Po dwóch bardzo dobrze rozegranych meczach z liderem i sąsiednią drużyną z Lasu przyszedł czas na rewanżowy pojedynek z Balkanem Team. W pierwszym meczu to Balkan wygrał spotkanie 5:4 na własnym boisku.

Do meczu przystępowaliśmy niestety bez kilku podstawowych graczy… Mecz zaczął się w najlepszy możliwy sposób, piękną bramkę na 1:0 dla na strzelił Julek Sajór, drużyna była skoncentrowana i gotowa do tego by strzelić kolejne gole. Pierwsza kwarta zakończyła się wynikiem 1:0.

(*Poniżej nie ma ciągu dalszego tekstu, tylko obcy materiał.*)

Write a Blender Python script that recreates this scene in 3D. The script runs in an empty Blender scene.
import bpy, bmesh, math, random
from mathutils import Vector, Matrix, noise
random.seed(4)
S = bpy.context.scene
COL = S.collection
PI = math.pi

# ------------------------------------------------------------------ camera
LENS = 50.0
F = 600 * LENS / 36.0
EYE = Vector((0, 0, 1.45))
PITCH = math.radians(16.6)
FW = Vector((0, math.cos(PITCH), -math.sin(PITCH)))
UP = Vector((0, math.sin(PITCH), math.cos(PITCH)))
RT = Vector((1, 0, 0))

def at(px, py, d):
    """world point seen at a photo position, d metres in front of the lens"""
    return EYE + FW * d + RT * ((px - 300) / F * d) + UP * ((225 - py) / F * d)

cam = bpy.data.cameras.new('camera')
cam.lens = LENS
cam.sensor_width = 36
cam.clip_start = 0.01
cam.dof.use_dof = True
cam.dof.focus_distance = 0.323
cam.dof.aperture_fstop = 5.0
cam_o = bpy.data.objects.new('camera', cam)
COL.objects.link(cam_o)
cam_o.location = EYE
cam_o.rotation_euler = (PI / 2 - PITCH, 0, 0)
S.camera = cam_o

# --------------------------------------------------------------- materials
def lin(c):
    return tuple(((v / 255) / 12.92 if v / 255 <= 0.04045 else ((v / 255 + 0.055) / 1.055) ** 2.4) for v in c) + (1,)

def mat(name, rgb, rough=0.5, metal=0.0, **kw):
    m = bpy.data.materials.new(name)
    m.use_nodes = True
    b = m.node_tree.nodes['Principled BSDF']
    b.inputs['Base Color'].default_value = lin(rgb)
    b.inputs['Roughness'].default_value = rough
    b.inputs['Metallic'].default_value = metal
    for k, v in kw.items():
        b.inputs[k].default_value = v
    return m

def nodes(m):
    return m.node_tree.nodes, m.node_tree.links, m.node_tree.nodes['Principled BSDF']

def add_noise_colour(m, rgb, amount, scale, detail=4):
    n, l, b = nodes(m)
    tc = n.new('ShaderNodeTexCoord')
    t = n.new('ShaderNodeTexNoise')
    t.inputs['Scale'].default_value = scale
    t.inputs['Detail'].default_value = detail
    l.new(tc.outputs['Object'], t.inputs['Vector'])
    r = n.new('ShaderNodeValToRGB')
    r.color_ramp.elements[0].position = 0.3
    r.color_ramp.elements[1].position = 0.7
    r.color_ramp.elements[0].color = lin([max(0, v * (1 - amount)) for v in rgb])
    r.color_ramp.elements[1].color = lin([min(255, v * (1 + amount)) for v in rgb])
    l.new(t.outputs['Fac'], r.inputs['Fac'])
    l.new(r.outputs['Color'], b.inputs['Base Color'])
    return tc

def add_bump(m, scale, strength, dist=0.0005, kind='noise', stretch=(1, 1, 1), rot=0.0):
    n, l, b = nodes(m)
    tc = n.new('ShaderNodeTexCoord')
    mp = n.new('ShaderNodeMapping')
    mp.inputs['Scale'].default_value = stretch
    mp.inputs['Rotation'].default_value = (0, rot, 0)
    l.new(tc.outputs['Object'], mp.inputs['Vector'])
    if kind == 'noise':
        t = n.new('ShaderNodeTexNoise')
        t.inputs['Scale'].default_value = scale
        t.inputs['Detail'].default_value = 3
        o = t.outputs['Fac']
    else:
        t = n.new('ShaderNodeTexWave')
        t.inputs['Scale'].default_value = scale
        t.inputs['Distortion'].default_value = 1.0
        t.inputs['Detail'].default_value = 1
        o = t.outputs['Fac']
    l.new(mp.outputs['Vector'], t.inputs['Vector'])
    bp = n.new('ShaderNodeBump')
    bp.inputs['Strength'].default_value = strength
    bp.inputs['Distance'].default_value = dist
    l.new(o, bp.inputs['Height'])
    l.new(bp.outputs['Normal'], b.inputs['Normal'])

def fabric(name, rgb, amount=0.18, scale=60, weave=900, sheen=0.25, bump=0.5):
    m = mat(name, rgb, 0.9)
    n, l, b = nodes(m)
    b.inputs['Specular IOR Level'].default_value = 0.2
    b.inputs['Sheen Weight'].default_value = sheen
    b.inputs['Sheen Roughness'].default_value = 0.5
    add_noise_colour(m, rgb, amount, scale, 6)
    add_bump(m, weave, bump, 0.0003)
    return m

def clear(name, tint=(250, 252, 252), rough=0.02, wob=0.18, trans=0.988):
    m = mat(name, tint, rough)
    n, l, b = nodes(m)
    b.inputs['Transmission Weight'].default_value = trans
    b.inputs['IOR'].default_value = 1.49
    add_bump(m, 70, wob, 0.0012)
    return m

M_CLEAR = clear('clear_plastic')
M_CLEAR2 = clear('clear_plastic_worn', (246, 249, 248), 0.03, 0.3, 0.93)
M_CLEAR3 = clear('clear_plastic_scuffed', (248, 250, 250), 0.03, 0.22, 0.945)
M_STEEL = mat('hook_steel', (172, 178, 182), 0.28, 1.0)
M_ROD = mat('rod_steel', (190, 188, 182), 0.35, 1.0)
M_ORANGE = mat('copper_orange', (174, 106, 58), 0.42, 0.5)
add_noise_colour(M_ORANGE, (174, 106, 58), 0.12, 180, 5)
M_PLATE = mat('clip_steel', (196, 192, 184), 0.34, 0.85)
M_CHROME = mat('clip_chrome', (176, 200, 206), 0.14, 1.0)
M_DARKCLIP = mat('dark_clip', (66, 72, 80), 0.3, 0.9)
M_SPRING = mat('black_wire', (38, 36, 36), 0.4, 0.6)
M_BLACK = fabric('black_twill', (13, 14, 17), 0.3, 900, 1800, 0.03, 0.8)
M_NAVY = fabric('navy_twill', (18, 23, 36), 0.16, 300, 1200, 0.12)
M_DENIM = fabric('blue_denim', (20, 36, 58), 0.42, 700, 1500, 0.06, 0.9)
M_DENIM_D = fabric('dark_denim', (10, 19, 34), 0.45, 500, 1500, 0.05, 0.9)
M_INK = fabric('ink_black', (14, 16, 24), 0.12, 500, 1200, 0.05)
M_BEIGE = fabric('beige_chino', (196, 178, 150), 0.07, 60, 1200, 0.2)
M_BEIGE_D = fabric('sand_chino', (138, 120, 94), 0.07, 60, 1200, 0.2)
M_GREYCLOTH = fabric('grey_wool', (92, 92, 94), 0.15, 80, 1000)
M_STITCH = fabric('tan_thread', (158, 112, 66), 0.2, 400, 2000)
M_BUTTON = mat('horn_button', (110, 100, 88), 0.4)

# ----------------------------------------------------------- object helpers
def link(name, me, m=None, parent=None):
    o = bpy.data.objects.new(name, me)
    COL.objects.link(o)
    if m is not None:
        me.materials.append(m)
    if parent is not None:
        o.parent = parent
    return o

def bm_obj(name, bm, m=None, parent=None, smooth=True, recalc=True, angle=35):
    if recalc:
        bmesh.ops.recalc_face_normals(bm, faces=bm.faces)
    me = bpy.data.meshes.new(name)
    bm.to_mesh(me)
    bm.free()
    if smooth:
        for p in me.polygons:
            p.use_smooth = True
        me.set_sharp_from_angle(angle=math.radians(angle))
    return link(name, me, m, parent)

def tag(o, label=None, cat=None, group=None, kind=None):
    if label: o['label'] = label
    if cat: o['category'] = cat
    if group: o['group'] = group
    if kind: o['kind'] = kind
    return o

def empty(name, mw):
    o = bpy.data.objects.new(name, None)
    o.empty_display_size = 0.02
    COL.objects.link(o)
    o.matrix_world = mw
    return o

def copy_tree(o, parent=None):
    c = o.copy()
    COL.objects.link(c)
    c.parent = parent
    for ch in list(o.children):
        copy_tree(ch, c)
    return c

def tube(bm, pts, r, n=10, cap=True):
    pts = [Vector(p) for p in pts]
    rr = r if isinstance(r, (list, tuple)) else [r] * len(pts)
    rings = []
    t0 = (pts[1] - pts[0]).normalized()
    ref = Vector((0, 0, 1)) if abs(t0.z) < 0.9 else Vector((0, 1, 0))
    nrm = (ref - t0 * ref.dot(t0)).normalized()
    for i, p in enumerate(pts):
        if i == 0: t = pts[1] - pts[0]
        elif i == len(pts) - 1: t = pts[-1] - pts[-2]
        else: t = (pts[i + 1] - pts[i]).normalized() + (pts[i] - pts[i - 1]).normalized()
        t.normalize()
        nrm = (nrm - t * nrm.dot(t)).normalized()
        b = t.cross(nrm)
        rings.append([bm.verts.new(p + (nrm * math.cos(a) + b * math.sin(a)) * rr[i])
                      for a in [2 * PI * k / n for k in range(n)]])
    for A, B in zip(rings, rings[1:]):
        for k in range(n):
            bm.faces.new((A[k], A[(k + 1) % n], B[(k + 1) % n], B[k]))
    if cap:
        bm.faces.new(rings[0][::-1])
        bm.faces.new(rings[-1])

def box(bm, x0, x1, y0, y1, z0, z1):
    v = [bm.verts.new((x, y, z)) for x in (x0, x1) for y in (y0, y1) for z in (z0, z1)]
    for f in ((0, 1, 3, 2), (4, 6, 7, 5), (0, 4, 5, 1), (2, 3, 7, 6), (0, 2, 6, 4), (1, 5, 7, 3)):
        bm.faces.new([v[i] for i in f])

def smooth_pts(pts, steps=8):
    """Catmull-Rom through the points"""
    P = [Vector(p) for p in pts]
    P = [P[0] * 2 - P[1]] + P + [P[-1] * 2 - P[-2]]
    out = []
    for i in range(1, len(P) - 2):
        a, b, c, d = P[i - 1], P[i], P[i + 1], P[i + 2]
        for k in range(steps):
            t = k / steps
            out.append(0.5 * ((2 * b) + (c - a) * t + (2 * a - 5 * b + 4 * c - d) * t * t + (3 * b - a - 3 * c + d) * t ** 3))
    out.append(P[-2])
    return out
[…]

Niestety od drugiej kwarty to goście doszli do słowa i szybko zapakowali nam dwie bramki… Chłopaki mimo walki nie mogli nic zrobić. Chłopcy z drużyny przeciwnej zaczęli spokojnie grać piłką i co raz stwarzali sobie dogodne sytuacje do strzelenia gola… Kuriozalna pomyłka sędziego dała wynik 1:3.

Zaangażowanie naszych zawodników nie pozostało jednak obojętne i w niedługim czasie wywalczyliśmy rzut karny, który niestety został nietrafiony przed dobrze dysponowanego tego dnia Julka Sajóra.

Po tej akcji goście dołożyli szybkie dwie bramki i mecz zakończył się wynikiem 1:5.

 

Nie ma co się załamywać.. Oby jak najmniej takich meczy, zimny prysznic po dobrych meczach na pewno podziała na drużynę mobilizująco. Głowa do góry, jesteśmy jednym zespołem!